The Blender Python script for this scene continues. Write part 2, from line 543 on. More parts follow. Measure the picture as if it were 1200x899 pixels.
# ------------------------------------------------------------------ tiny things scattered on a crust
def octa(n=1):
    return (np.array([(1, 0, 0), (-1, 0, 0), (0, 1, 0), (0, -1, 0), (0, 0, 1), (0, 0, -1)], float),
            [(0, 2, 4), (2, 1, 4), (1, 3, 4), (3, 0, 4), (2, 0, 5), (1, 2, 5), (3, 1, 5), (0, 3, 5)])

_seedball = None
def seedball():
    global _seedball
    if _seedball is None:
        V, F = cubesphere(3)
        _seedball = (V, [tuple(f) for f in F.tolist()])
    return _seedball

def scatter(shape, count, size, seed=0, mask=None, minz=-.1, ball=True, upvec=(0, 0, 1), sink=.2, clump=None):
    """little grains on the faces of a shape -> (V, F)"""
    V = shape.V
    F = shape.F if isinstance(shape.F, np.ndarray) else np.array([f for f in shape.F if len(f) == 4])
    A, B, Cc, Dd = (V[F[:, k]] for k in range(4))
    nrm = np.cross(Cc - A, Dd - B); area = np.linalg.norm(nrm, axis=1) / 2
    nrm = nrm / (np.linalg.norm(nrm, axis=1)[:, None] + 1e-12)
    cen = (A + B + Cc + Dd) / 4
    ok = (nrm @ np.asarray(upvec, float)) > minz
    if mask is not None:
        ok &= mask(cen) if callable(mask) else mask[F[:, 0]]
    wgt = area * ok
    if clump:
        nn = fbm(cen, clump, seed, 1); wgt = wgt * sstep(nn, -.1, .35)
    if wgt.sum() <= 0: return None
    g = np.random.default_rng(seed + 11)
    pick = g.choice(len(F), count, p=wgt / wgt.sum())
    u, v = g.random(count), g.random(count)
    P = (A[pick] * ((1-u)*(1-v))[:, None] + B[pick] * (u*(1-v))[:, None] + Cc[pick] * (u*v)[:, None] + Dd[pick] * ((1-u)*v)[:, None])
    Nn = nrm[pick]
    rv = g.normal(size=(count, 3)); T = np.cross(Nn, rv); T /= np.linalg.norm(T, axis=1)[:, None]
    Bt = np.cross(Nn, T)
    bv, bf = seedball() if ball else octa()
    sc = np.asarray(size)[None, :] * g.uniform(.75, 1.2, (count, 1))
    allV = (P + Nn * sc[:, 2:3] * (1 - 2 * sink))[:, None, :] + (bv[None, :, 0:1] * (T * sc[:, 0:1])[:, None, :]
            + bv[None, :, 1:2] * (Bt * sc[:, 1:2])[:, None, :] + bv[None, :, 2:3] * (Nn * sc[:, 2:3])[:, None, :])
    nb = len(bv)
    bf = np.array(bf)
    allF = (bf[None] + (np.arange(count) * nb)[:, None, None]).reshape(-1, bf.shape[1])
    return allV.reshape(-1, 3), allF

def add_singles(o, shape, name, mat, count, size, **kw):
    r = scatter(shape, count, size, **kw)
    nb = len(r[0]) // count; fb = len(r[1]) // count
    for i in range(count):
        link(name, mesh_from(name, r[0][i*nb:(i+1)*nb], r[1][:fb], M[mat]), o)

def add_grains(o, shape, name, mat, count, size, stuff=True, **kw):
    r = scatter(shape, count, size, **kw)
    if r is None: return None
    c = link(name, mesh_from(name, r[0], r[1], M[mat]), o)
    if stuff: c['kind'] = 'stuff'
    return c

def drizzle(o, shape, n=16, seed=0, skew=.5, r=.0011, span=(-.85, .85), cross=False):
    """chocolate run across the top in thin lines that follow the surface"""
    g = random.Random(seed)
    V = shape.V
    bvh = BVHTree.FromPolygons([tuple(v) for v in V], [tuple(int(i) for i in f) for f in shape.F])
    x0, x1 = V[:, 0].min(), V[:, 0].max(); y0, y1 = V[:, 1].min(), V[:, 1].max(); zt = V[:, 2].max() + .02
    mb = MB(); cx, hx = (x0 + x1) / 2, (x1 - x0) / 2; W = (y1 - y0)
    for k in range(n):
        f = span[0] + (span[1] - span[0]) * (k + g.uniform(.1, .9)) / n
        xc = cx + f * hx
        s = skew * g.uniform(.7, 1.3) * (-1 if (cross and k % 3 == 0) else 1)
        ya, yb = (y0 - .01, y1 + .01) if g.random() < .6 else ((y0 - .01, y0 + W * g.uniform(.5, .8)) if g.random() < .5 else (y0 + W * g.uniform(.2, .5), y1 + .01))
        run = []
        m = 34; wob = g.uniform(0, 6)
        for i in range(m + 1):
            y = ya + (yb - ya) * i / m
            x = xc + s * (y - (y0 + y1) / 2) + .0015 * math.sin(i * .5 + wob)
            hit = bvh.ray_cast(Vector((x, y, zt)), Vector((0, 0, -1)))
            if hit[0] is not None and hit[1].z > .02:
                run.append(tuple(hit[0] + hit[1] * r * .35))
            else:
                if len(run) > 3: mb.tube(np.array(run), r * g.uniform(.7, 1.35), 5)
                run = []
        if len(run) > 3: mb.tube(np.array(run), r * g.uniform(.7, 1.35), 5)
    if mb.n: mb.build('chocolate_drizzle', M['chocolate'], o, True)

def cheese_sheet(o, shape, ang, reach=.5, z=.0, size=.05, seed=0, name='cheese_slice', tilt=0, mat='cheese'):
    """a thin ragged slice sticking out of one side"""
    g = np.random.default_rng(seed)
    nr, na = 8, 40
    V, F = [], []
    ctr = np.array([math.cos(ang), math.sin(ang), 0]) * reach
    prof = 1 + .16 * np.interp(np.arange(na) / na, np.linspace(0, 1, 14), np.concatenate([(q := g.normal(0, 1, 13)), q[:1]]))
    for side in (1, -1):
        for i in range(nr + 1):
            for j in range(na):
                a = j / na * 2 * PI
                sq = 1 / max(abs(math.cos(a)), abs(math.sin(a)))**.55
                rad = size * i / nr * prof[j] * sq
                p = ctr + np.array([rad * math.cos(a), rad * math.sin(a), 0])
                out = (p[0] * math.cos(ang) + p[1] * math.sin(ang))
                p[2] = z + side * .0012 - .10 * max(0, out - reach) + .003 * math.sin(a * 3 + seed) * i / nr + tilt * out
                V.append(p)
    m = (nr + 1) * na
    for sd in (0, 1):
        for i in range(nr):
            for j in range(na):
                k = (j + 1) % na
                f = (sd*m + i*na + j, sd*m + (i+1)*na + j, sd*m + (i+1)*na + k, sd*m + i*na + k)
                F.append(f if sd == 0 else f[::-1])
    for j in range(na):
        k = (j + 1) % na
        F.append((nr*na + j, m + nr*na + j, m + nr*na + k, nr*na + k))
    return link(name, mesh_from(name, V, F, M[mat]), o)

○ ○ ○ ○

▶ _What the exercise asks_: Return, please, the lines of the data from the first through the line containing "return _seedball", both kept, exactly as they stand and nothing more.

▶ _Exercise answer_:
The Blender Python script for this scene continues. Write part 2, from line 543 on. More parts follow. Measure the picture as if it were 1200x899 pixels.
# ------------------------------------------------------------------ tiny things scattered on a crust
def octa(n=1):
    return (np.array([(1, 0, 0), (-1, 0, 0), (0, 1, 0), (0, -1, 0), (0, 0, 1), (0, 0, -1)], float),
            [(0, 2, 4), (2, 1, 4), (1, 3, 4), (3, 0, 4), (2, 0, 5), (1, 2, 5), (3, 1, 5), (0, 3, 5)])

_seedball = None
def seedball():
    global _seedball
    if _seedball is None:
        V, F = cubesphere(3)
        _seedball = (V, [tuple(f) for f in F.tolist()])
    return _seedball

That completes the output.